権利・利益を保護する情報の取扱いに関する総論 個人情報に関する権利

 本人の権利・利益を保護するための開示、訂正・追加・削除及び利用・提供の拒否権に関する総論の要求事項が「3.4.4.1 個人情報に関する権利」です。

個人情報の開示、訂正・削除、利用や提供の停止を要求されたら?

 「開示対象個人情報」に関して、本人から利用目的の通知、開示、内容の訂正、追加又は削除、利用の停止、消去及び第三者への提供の停止を求められた場合、「3.4.4.1 個人情報に関する権利」では、「3.4.4.4」~「3.4.4.7」の規定によって、遅滞なくこれに応じることを要求しています。すなわちこれは、開示など本人の権利・利益を保護するための要求事項の総論にあたります。

開示の対象となる個人情報は?

 「3.4.4 個人情報に関する本人の権利」では、事業者が開示、内容の訂正などに応じることができる権限を有している「開示対象個人情報」が、この要求事項の対象となります。

たとえば、A社が顧客にDM(ダイレクトメール)を送るために、宛名などの印刷業務をB社に外部委託している場合、顧客が転居などの理由で住所の変更が必要となった際に、情報訂正の依頼をするのは、顧客情報の内容を訂正する権利を有しているA社であって、B社ではありません。

そのため、顧客から開示などの要求が入ってもB社には情報内容を訂正する権利が無いため、勝手な行動をとることは許されません。このように、本人から利用目的の通知や開示などを求められた際には、自社が求めに応じることができる権限を有しているのか否かを確認する必要があるのです。

開示の対象にならない個人情報は?

 要求事項では、次に該当する場合は、開示対象個人情報ではないとしています。

  • 本人又は第三者の生命、身体又は財産に危害が及ぶおそれのあるもの
  • 違法又は不当な行為を助長し、又は誘発するおそれのあるもの
  • 国の安全が害されるおそれ、他国若しくは国際機関との信頼関係が損なわれるおそれ又は他国若しくは国際機関との交渉上不利益を被るおそれのあるもの
  • 犯罪の予防、鎮圧又は捜査その他の公共の安全と秩序維持に支障が及ぶおそれのあるもの

「遅滞なくこれに応じなければならない」とは

 本人から利用目的の通知、開示、内容の訂正などの依頼を受けてから、実際に対応を完了するまでの時間については、一概にどのくらいであればよいとは、規格では規定できません。

 しかし、開示対象個人情報が誤っていることによって、事業者にとって好ましくない事象(二次的、三次的なトラブルなど)が起きるかもしれません。

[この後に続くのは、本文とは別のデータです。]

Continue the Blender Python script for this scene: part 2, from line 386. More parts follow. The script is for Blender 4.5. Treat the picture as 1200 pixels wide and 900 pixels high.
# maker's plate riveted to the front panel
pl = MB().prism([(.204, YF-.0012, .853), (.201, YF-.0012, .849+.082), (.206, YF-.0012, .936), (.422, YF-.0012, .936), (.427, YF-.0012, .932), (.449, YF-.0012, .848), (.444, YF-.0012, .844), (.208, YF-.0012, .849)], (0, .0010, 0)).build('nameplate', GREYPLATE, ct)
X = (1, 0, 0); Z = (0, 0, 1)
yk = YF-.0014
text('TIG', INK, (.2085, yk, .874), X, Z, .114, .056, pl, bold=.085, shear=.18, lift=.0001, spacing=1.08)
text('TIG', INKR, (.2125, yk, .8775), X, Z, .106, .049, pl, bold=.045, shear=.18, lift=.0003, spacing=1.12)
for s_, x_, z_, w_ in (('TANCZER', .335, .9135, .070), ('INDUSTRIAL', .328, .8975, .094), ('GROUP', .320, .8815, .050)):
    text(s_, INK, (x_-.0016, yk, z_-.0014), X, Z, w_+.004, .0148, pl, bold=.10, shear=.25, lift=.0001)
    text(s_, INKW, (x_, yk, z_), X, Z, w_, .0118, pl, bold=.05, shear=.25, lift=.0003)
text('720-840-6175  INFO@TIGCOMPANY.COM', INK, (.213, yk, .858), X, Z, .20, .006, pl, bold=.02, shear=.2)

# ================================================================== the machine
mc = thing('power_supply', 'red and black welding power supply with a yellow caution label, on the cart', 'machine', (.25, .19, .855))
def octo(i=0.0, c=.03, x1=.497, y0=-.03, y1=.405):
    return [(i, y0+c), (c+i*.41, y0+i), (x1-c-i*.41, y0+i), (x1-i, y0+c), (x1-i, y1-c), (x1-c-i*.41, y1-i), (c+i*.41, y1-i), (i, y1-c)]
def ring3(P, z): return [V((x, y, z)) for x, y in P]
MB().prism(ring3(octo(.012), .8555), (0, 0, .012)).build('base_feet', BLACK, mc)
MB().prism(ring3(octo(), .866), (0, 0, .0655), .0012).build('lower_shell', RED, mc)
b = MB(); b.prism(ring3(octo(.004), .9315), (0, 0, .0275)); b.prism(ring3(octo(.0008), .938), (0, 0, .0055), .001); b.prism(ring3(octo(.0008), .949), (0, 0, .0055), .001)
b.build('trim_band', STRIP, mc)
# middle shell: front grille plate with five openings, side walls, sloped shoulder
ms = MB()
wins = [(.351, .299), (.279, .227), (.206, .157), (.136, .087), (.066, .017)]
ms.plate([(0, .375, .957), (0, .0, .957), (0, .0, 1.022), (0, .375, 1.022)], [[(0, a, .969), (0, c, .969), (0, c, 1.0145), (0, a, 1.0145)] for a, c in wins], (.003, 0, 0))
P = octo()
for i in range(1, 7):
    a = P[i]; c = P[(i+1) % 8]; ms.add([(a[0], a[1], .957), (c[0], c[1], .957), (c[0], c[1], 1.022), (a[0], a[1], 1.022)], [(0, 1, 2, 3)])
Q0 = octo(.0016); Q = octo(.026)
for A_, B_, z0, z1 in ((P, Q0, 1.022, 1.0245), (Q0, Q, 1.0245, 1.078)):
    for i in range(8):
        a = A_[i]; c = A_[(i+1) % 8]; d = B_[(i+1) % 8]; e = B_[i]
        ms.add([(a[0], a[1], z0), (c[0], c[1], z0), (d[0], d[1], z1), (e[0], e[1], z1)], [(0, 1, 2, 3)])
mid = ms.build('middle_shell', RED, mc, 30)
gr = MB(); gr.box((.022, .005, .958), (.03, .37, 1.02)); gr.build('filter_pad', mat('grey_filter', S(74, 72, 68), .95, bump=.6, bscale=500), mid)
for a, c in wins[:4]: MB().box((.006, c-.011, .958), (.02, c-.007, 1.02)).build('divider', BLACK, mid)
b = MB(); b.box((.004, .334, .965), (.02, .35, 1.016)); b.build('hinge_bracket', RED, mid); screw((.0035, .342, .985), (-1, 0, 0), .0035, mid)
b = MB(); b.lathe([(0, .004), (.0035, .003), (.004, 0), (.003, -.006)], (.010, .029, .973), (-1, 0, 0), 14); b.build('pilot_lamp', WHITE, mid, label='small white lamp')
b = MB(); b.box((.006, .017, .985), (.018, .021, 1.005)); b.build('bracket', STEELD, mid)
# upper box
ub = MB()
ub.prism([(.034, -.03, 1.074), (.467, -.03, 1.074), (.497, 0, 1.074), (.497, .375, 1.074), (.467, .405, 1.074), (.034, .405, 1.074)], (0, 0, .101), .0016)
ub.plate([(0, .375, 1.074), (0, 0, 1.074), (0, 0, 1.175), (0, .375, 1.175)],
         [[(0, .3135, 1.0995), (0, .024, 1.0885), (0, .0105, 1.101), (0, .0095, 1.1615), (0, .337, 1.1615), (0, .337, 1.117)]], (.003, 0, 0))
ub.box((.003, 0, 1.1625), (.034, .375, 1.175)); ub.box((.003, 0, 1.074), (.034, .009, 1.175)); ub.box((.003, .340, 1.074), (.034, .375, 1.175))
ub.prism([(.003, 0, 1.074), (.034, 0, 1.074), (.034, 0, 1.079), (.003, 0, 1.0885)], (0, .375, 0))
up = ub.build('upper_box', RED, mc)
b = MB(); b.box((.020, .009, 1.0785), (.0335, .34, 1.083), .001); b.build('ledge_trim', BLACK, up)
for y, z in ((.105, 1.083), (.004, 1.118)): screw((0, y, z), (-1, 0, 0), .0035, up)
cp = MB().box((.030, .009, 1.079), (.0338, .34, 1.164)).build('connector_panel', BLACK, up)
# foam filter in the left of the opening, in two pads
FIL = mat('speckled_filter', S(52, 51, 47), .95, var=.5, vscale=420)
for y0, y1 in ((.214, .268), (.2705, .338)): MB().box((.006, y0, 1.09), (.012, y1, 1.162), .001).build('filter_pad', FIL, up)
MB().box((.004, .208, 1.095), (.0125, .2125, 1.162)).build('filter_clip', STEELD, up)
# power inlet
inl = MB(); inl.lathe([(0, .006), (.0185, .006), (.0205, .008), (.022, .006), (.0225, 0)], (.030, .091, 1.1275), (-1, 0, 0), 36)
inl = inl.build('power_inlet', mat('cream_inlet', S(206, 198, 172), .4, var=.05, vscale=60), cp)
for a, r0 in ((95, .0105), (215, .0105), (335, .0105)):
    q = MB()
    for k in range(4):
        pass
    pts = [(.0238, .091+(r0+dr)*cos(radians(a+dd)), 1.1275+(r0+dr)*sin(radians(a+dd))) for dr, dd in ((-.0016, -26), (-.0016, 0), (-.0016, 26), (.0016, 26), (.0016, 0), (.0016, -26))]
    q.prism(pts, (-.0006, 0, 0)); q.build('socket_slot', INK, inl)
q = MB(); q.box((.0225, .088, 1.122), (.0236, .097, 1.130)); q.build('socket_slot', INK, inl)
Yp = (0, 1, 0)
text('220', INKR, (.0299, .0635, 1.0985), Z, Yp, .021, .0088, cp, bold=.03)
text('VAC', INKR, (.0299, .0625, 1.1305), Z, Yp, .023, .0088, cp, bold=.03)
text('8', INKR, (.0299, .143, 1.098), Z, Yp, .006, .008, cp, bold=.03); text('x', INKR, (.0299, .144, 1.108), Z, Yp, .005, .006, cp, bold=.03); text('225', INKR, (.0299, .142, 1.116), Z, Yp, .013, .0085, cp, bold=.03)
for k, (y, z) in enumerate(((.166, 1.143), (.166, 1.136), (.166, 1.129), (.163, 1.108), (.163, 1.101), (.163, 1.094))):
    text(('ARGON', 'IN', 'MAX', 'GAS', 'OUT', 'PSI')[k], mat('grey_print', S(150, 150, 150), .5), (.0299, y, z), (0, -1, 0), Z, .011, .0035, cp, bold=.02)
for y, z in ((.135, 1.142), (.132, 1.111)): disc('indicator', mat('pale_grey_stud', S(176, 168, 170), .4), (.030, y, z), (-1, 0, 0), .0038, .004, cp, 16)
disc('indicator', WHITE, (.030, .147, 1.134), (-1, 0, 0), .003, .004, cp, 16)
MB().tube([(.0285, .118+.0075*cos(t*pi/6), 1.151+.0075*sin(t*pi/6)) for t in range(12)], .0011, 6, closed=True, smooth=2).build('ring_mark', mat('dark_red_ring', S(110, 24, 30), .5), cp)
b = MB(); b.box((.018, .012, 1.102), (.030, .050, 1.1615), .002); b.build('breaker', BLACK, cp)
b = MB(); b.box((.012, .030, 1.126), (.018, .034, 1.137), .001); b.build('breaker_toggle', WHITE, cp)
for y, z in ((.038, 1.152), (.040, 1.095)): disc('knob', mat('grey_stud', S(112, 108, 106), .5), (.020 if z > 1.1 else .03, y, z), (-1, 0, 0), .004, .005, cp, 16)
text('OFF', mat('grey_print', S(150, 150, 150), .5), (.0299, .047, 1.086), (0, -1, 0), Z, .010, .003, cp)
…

また、時間がかかればかかるほど、その影響はさらに大きくなるかもしれません。

そのため、事業者としては、本人からの求めに対しては、できるだけ速やかに対応することが望ましいといえます。

個人情報保護法との関連

 個人情報保護法には直接相当する条文はありません。

これは、本要求事項は、開示、訂正・追加・削除及び利用・提供の拒否権に関する候の要求事項だからです。

したがって、あえて該当するとなると「第25条 開示」「第26条 訂正等」及び「第27条 利用停止等」のすべてが該当することになるでしょう。